Anyway, I tried to find a photo of FDR on a bike.  I couldn't, but I found this, by artist Mike Joos:



By the way, today is also National Love Your Pet Day.  This is the first time I've heard of the holiday.  I wonder whether it's held on a fixed date, as nearly all holidays were when I was a kid, or whether it's a "movable feast" and it just happened to fall on President's Day.

I know one thing:  I'd rather spend time with Max or Marlee than just about any President!



15 February 2016

When This Day Was Bicycle Day

Here in the US, most holidays have long since lost whatever meaning they had and have become, instead, occasions for orgies of consumerism.

Perhaps the most prominent example is Thanksgiving.  For decades, the day after, dubbed "Black Friday", has been an occasion for sales that mark the beginning of the Christmas shopping season.  In recent years, however, large department stores have been opening--and holding their sales--on Thanksgiving Day itself.  

This day--Presidents' Day--is no different.  While other holidays feature other kinds of bargain bonanzas (e.g., spring clothing and bedding on Memorial Day), this holiday is seen as the beginning of the automobile-buying season, and dealerships offer deals to entice consumers into buying new cars outright or trading in the ones they already have.

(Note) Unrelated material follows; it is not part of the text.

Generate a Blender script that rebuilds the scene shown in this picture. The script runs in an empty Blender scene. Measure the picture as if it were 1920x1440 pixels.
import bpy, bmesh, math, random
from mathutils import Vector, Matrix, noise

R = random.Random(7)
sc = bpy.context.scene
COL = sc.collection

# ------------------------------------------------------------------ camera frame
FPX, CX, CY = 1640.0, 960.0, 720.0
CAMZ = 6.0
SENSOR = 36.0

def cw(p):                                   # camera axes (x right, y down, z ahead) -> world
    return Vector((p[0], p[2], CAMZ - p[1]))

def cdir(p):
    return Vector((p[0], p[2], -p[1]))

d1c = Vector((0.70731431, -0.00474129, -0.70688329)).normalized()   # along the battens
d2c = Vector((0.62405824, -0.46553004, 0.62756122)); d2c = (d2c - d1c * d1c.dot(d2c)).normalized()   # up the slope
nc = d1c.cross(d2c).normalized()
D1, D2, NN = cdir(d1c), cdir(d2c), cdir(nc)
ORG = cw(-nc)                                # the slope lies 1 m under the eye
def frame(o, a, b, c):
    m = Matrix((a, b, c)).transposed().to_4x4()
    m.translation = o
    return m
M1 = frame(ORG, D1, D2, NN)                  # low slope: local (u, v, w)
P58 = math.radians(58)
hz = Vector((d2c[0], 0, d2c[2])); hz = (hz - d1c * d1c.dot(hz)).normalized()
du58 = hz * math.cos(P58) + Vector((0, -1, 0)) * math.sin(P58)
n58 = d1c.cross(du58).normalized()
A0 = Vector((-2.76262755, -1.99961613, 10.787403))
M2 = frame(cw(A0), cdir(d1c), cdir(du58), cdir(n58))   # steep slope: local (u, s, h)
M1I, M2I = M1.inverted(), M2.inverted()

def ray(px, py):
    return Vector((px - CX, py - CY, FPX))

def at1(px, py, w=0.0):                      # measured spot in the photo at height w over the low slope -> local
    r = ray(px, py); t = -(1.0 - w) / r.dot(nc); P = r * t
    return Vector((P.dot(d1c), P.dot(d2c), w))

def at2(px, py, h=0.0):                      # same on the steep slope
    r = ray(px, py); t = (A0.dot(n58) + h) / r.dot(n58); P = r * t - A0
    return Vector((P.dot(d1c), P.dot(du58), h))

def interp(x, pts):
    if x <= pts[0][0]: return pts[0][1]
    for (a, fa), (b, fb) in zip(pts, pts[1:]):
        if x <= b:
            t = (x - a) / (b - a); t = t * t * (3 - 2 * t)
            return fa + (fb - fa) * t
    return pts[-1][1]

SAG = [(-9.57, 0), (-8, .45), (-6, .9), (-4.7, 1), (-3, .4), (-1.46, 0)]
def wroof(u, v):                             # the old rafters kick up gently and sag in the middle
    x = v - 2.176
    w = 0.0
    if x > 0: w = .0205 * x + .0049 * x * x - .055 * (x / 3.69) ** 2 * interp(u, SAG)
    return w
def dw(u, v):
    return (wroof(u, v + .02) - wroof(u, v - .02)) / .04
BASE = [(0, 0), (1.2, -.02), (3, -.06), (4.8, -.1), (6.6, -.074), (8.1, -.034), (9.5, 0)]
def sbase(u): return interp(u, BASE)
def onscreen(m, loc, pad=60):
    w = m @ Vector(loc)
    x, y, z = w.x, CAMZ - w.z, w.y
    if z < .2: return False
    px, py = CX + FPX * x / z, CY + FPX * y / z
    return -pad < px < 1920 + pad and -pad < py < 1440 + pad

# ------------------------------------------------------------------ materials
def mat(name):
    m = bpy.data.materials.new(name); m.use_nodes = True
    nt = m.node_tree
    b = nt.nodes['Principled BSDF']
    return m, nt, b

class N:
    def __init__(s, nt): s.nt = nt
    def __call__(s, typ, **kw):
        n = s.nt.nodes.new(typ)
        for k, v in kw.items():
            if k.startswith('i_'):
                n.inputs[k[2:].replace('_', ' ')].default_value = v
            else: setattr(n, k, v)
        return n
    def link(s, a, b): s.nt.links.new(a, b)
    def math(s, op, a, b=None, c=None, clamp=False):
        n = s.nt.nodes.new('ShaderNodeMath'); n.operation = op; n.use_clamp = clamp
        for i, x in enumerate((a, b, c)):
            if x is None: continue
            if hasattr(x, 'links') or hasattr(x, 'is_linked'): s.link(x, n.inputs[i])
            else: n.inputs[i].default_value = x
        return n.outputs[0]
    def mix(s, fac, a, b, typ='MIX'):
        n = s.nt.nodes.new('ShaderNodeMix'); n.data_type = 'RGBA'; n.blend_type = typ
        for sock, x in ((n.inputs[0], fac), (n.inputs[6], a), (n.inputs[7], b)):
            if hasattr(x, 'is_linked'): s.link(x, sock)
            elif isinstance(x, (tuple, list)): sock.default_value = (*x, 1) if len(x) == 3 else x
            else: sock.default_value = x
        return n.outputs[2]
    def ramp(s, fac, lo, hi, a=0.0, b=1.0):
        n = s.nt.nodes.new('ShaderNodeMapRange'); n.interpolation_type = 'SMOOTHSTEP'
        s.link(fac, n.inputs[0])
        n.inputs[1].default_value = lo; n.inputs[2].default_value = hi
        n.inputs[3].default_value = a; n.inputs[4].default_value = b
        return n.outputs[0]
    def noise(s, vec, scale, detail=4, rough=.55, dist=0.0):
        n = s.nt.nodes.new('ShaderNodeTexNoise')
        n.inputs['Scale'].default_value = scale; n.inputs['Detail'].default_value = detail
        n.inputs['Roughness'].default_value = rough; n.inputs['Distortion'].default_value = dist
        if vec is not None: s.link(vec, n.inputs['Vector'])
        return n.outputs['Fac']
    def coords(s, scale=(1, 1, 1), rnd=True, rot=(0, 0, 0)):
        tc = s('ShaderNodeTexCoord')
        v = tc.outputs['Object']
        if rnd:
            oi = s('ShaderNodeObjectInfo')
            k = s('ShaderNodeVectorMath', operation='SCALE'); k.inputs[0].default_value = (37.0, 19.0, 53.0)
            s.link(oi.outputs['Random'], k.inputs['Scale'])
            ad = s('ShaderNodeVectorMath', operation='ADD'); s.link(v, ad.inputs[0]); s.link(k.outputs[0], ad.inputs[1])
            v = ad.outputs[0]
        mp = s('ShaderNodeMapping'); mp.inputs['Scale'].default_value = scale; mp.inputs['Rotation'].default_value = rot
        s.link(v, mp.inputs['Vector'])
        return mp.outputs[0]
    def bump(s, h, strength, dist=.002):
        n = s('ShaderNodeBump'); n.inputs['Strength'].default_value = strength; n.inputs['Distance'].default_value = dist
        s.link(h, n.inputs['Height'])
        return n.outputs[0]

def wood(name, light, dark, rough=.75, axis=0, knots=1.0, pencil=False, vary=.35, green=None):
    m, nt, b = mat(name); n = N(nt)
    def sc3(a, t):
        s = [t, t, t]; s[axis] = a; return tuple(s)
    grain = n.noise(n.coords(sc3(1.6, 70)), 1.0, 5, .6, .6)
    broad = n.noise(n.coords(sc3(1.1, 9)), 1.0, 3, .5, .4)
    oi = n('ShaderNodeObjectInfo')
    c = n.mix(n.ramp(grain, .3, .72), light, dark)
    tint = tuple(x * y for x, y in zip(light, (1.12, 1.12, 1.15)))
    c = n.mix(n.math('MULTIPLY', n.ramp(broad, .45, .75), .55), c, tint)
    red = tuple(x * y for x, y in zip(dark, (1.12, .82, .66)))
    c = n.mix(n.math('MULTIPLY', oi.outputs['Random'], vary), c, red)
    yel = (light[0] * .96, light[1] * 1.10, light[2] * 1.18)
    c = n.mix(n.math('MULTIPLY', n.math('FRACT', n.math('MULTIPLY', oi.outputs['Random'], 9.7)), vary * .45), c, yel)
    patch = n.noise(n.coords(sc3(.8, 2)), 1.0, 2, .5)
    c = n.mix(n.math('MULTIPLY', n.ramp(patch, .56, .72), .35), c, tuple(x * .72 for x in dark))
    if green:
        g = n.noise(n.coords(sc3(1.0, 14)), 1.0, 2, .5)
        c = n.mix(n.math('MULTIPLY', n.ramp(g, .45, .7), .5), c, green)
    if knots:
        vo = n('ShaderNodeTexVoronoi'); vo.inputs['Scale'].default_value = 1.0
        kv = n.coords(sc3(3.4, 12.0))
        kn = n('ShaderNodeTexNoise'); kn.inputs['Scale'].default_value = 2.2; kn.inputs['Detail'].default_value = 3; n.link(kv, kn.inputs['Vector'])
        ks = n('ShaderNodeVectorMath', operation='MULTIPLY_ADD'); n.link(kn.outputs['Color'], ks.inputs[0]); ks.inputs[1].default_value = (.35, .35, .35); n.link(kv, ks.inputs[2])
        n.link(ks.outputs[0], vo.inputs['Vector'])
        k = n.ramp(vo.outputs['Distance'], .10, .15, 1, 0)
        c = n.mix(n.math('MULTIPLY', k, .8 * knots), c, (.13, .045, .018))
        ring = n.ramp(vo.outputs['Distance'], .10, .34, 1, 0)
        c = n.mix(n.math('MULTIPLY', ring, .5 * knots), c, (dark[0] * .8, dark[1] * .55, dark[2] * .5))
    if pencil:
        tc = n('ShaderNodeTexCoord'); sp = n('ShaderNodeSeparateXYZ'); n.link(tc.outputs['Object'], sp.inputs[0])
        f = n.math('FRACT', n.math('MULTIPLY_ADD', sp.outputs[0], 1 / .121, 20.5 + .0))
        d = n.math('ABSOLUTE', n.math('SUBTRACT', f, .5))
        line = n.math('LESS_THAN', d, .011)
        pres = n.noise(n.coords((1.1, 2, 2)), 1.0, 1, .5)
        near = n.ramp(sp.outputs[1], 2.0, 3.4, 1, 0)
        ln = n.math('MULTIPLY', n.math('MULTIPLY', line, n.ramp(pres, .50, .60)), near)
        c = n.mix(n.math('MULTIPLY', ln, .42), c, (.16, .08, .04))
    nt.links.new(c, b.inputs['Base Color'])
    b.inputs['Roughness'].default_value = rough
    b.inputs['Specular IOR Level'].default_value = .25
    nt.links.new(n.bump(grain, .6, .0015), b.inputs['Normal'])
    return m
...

How did presidents come to be associated with cars? (Well, Ford Motor Company does have a line called Lincoln!)  To answer that question, we have to look at the origins of this holiday.  During my childhood, schools were closed on the 12th and 22nd of February, in honor of Abraham Lincoln's and George Washington's birthdays, respectively.  In 1971, Congress passed the Uniform Holidays Act, which moved the dates of certain festivities to Mondays.  At that time, Lincoln's and Washington's days were combined into one holiday, which falls on the third Monday of February.

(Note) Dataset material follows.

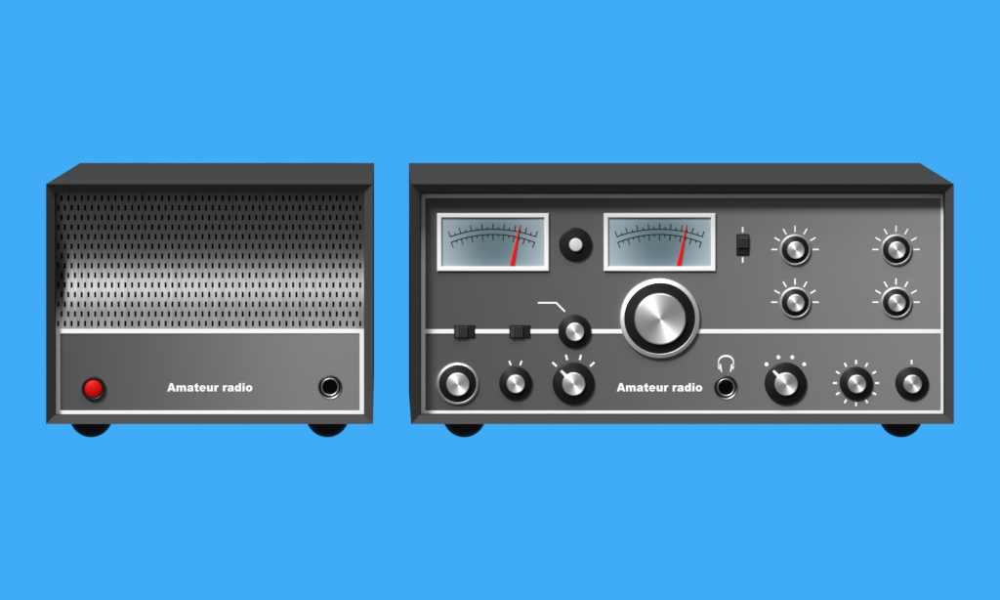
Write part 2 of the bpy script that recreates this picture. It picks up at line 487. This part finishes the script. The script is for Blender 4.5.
m = MB(); m.box(55.5, 364.5, 193.2, 329, PD + 16, PD + 18); m.build('grille_backing', M['backing'], spk, SO)

# push button
x, y = at(93.7, 388.2, PD); pb = empty('push_button', x, y, PD, spk, SO)
m = MB(); m.lathe([[(12.0, 0), (12.0, -3.6)] + arc_edge(12.0, -4.6, 1.0)[1:] + [(9.1, -4.6), (9.0, -3.0)]]); m.build('collar', M['black'], pb)
m = MB(); m.lathe([[(8.9, -2.0), (8.9, -4.4)] + [(8.9 * math.cos(t), -4.4 - 3.2 * math.sin(t)) for t in [math.pi / 2 * k / 10 for k in range(1, 10)]] + [(.1, -7.6)]]); m.build('cap', M['red_lamp'], pb)
jack(330.0, 386.8, spk, SO)
lettering('Amateur radio', 167.2, 252.4, 383.0, 391.3, pan_s, PS)

# ================================================================= RECEIVER
set_recess(36.0)
RO = (682.5, 424.0, 0.0)
rx = empty('radio_receiver', *RO)
rx['label'] = 'wide dark grey radio receiver with two meters and many knobs, right of the speaker cabinet'
rx['category'] = 'radio'
cabinet(411, 954, 410.8, 953.9, 178.9, 235, rx, RO)
foot(464.2, rx, RO); foot(900.7, rx, RO)
tx0, ty0 = at(420.9, 193.9, TD); tx1, ty1 = at(945.2, 415.0, TD)
pan_l, PL = plate(tx0 - 1, tx1 + 3, ty0 - 1, ty1 + 3, rx, RO, M['panel_large'])
tf = ring_frame(tx0, tx1, ty0, ty1, 4.4, TD, PD + .5)
bevel(tf.build('trim_frame', M['white'], rx, RO), .35)
a, b = at(0, 329.3, TD)[1], at(0, 333.7, TD)[1]
m = MB(); m.box(tx0 + 4.2, tx1 - 4.2, a, b, TD + .05, PD + .5); bevel(m.build('trim_strip', M['white'], rx, RO), .35)

# knobs
def group_knobs(fn, spots):
    first = knob_at(*spots[0], rx, RO); fn(first)
    for px, py in spots[1:]:
        k = copy_tree(first, rx); x, y = at(px, py, PD)
        k.location = ((x - RO[0]) * S, (PD - RO[2]) * S, -(y - RO[1]) * S)
    return first
group_knobs(plain_knob, [(515.5, 382.9), (574.6, 331.0), (856.0, 383.0), (911.6, 383.0)])
group_knobs(ringed_knob, [(457.7, 383.2)])
group_knobs(small_ringed_knob, [(795.0, 249.5), (896.0, 249.5), (795.0, 302.2), (896.0, 302.2)])
group_knobs(pointer_knob, [(573.3, 382.9), (785.3, 383.0)])
tk = knob_at(659.4, 317.8, rx, RO); tk.name = 'tuning_knob'; tuning_knob(tk)
bk = knob_at(575.4, 244.2, rx, RO); bk.name = 'push_button'; push_button(bk)
jack(725.8, 387.2, rx, RO)

# printed scales round the knobs (on the plate)
def marks(fn):
    m = MB(); fn(m); return m.build('tick_marks', M['mark'], pan_l, PL)
for c in [(795.0, 249.5), (896.0, 249.5), (795.0, 302.2), (896.0, 302.2)]:
    marks(lambda m: radial_marks(m, c, range(0, 181, 30), 17.6, 23.8, 1.5))
marks(lambda m: radial_marks(m, (856.0, 383.0), range(0, 360, 30), 18.9, 23.1, 2.0))
def seg(m, *ls, w=1.9):
    for x0, y0, x1, y1 in ls: m.stroke(mk(x0, y0), mk(x1, y1), w, w, *MD)
marks(lambda m: seg(m, (911.6, 359.8, 911.6, 364.2), w=1.8))
marks(lambda m: seg(m, (509.2, 360.8, 510.8, 365.2), (521.7, 360.8, 520.1, 365.2), w=1.8))
marks(lambda m: seg(m, (552.4, 362.2, 556.7, 366.3), (565.9, 354.8, 567.2, 359.9), (581.0, 354.8, 579.7, 359.9), (594.3, 362.2, 590.0, 366.3), w=2.1))
def dots(m):
    for px, py in [(766.5, 364.2), (778.4, 357.2), (792.3, 357.2), (804.2, 364.2)]:
        c = mk(px, py); m.prism([(c[0] + 2.0 * math.cos(t * math.pi / 12), c[1] + 2.0 * math.sin(t * math.pi / 12)) for t in range(24)], *MD)
marks(dots)
marks(lambda m: seg(m, (742.7, 226.9, 742.7, 232.4), w=1.7)); marks(lambda m: seg(m, (742.7, 257.2, 742.7, 262.6), w=1.7))
m = MB(); m.band([mk(537.9, 302.8), mk(556.2, 302.8), mk(565.0, 311.6)], 1.7, *MD); m.build('filter_mark', M['mark'], pan_l, PL)

# headphone symbol
def headphones(m):
    cx = 726.0
    pts, ws = [], []
    for k in range(21):
        t = math.pi + math.pi * k / 20
        pts.append(mk(cx + 7.5 * math.cos(t), 361.9 + 6.1 * math.sin(t))); ws.append(1.0 + 1.1 * math.sin(math.pi * k / 20))
    pts = [mk(cx - 7.2, 366.5)] + pts + [mk(cx + 7.2, 366.5)]; ws = [1.0] + ws + [1.0]
    m.band(pts, ws, *MD)
    for s in (-1, 1):
        m.stroke(mk(cx + s * 7.6, 364.4), mk(cx + s * 6.9, 369.2), 1.7, 1.5, *MD)
        m.stroke(mk(cx + s * 5.9, 364.2), mk(cx + s * 4.5, 371.9), 1.9, 1.3, *MD)
m = MB(); headphones(m); m.build('headphone_symbol', M['mark'], pan_l, PL)
lettering('Amateur radio', 616.7, 702.2, 383.0, 391.3, pan_l, PL)

# slide switches
def slide_switch(px, py, vertical):
    x, y = at(px, py, PD)
    s = empty('slide_switch', x, y, PD, rx, RO)
    hx, hy = 10.6, 6.4
    def bx(m, u0, u1, v0, v1, d0, d1):
        if vertical: m.box(v0, v1, u0, u1, d0, d1)
        else: m.box(u0, u1, v0, v1, d0, d1)
    m = MB(); bx(m, -hx, hx, -hy, hy, -1.8, 0.2)
    b_ = m.build('housing', M['slot'], s); bevel(b_, .3)
    m = MB()
    bx(m, -9.6, 3.0, -5.5, 5.5, -3.2, -1.4)
    for k in range(5): bx(m, -4.6 + k * 1.55, -3.75 + k * 1.55, -5.3, 5.3, -5.4, -3.0)
    bx(m, -9.4, -5.5, -5.3, 5.3, -5.4, -3.0)
    m.build('slider', M['slider'], s)
    m = MB(); bx(m, 3.9, 9.6, -5.5, 5.5, -2.4, -1.4); m.build('slot_floor', M['slot2'], s)
    return s
M['slot2'] = plain('slot_floor_black', .006, .6, spec=.2, amount=0)
slide_switch(464.5, 331.4, False); slide_switch(519.8, 331.4, False); slide_switch(742.7, 244.6, True)

# meters
FD = PD - 3.0
def make_meter(px, py):
    x, y = at(px, py, PD)
    mt = empty('meter', x, y, PD, rx, RO)
    hx, hy, w = 56.4, 29.2, 4.6
    # frame: flat outer border, sloping in at the inner edge
    m = MB()
    def q(a, b, d): return [(-a, -b, d), (a, -b, d), (a, b, d), (-a, b, d)]
    L = [q(hx, hy, .2), q(hx, hy, -3.0), q(hx - .7, hy - .7, -3.7), q(hx - w + .9, hy - w + .9, -3.7), q(hx - w, hy - w, -2.9), q(hx - w, hy - w, 2.0)]
    vs = sum(L, []); fs = []
    for i in range(len(L) - 1):
        for k in range(4): fs.append((4 * i + k, 4 * i + (k + 1) % 4, 4 * i + 4 + (k + 1) % 4, 4 * i + 4 + k))
    m.add(vs, fs).build('frame', M['white'], mt)
    m = MB(); m.box(-(hx - w) - .5, (hx - w) + .5, -(hy - w) - .5, (hy - w) + .5, -.5, 1.5); m.build('dial_face', M['dial'], mt)
    m = MB(); dd = (-.8, -.4)
    def arc(R, ytop, half, n=8):
        A = math.asin(half / R); f = lambda t, r: (r * math.sin(t), ytop + R - r * math.cos(t))
        m.band([f(-A + 2 * A * k / 32, R) for k in range(33)], .9, *dd)
        return A, f
    R = 125.5; A, f = arc(R, -13.0, 43.0)
    for k in range(17):
        t = -A + 2 * A * k / 16; m.stroke(f(t, R - .4), f(t, R + (5.8 if k % 2 == 0 else 2.6)), .95 if k % 2 == 0 else .85, .95 if k % 2 == 0 else .85, *dd)
    R = 114.8; A, f = arc(R, -7.7, 42.1)
    for k in range(17):
        t = -A + 2 * A * k / 16; m.stroke(f(t, R + .4), f(t, R - (5.8 if k % 2 == 0 else 2.6)), .95, .95, *dd)
    m.build('scale', M['ink'], mt)
    m = MB(); m.stroke((19.2, 24.3), (27.3, -18.2), 4.0, .35, -2.3, -1.7); m.build('needle', M['needle'], mt)
    return mt
m1 = make_meter(492.9, 242.0)
m2 = copy_tree(m1, rx); x, y = at(659.5, 242.0, PD); m2.location = ((x - RO[0]) * S, (PD - RO[2]) * S, -(y - RO[1]) * S)

# ================================================================= BACKDROP
BD = 25000.0
m = MB(); cx, cy = at(500, 300, BD); h = 24000
m.add([(cx - h, cy - h, BD), (cx + h, cy - h, BD), (cx + h, cy + h, BD), (cx - h, cy + h, BD)], [(0, 1, 2, 3)])
mb = plain('blue_backdrop_paper', (.053, .419, .962), 1.0, spec=0, amount=0)
bd = m.build('backdrop', mb, None, (500, 300, 0), fix=False)
bd['kind'] = 'structure'

# ================================================================= CAMERA
cam = bpy.data.cameras.new('camera'); co = bpy.data.objects.new('camera', cam); C.objects.link(co)
co.location = W(CAM[0], CAM[1], -DIST); co.rotation_euler = (math.radians(90), 0, 0)
cam.sensor_width = 36; cam.lens = 36 * DIST / 1000.0
cam.shift_x = (500 - CAM[0]) / 1000; cam.shift_y = -(300 - CAM[1]) / 1000
cam.clip_end = 200; cam.clip_start = .1
scene.camera = co

# ================================================================= LIGHT
def aim(o, d): o.rotation_euler = Vector(d).to_track_quat('-Z', 'Y').to_euler()
SUN_E = 3.75
sl = bpy.data.lights.new('key_lamp', 'SUN'); sl.energy = SUN_E; sl.angle = math.radians(14)
so = bpy.data.objects.new('key_lamp', sl); C.objects.link(so); aim(so, (.5, 1, -.8)); so.location = (-1, -2, 1.5)

def area(name, loc, target, sx, sy, power):
    l = bpy.data.lights.new(name, 'AREA'); l.shape = 'RECTANGLE'; l.size = sx; l.size_y = sy; l.energy = power
    o = bpy.data.objects.new(name, l); C.objects.link(o); o.location = loc
    aim(o, Vector(target) - Vector(loc)); return o
area('overhead_softbox', (0, -1.4, 2.55), (0, 0, 0), 3.0, .8, 54)
area('front_fill', (-.6, -3.6, .6), (0, 0, 0), 2.2, 2.2, 12)  # added fill lamp behind the camera, brightens the metal caps

w = bpy.data.worlds.new('World'); scene.world = w; w.use_nodes = True
bg = w.node_tree.nodes['Background']; bg.inputs[0].default_value = (1, 1, 1, 1); bg.inputs[1].default_value = .09

scene.view_settings.view_transform = 'Standard'; scene.view_settings.look = 'None'
scene.view_settings.exposure = 0; scene.view_settings.gamma = 1
scene.cycles.max_bounces = 6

Before the merger, if you will, auto sales were held on Washington's Birthday, which was seen as the beginning of the auto-buying season.  That tradition dates to the early twentieth century, when automobiles first began to shape the landscape and culture of this nation.  It has, however, roots in yet another kind of sale held on the same date.

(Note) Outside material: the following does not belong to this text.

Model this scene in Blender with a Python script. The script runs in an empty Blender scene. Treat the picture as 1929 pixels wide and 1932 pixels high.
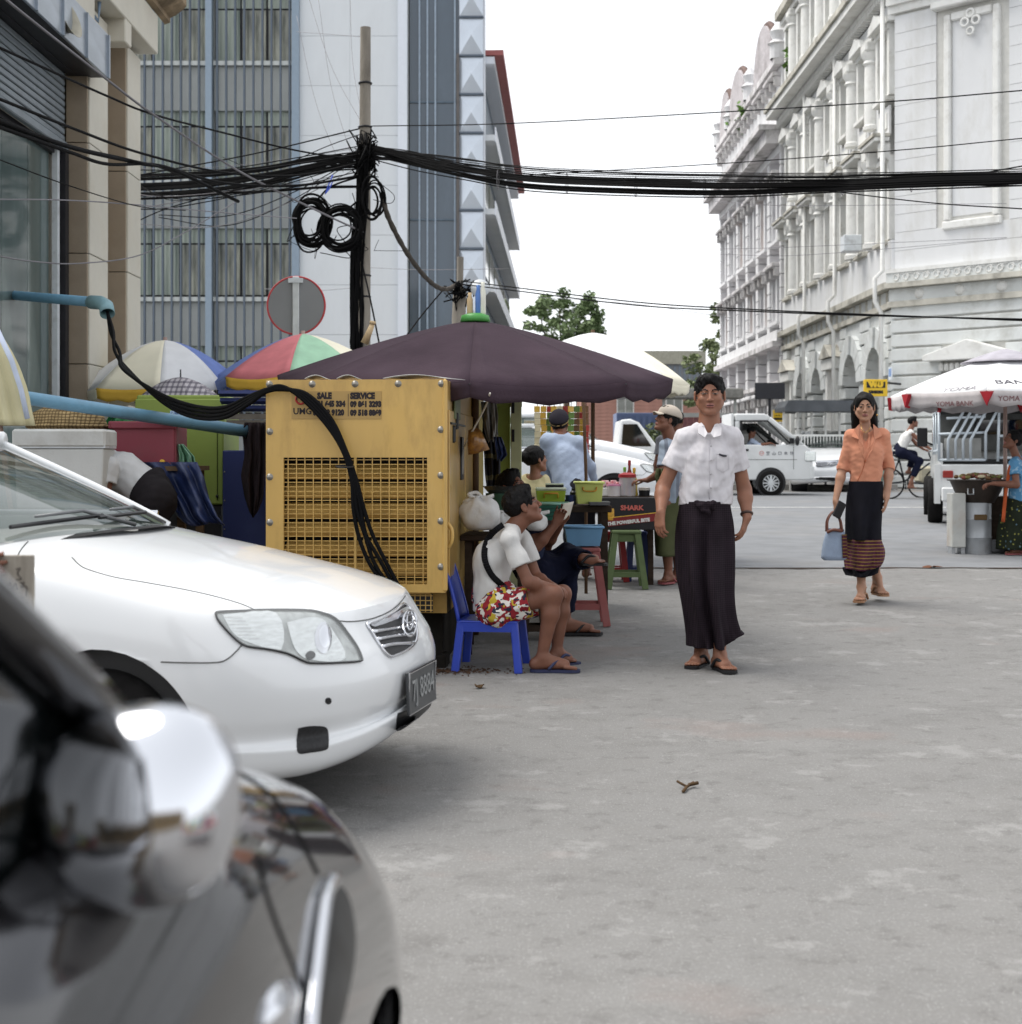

If you've been reading this blog, you know that the bicycle is, in essence, the predecessor of the automobile.  Some of the early auto manufacturers and designers had been in the bike business, much as the Wright Brothers were at the time they made their flight.  So, it should come as no surprise that bicycle-buying (and, in some locales, -riding and -racing) season began on the 22nd of February.  Bicycle dealers usually debuted or featured new models on that date and offered special deals.  Many also had parties and even held or sponsored races, even in such locales as Boston which were as likely as not to have snow on their streets at that time of year.

From Green Fleet Messengers

As an article on the Atlantic Monthly website relates, some people were not happy that "crass commercialism" sullied the occasion of the birth of our first President.  Some of them pointed out, rightly, that there really was no reason to associate two-wheelers with "The Father of Our Country" because it's unlikely that he rode anything resembling a bicycle.  My guess is that the date was chosen because it's near the end of February and Spring is so close that people can practically taste it, if you'll indulge me in a cliche.  And, to be fair, there are parts of the US where the weather is already spring-like by that time.  

By the turn of the century, bicycles were becoming less popular as the motorcycle and, later, automobiles, seized e public's consciousness.  As bicycles are again becoming more popular, wouldn't it be interesting if the old tradition of bicycle sales was revived for Presidents' Day?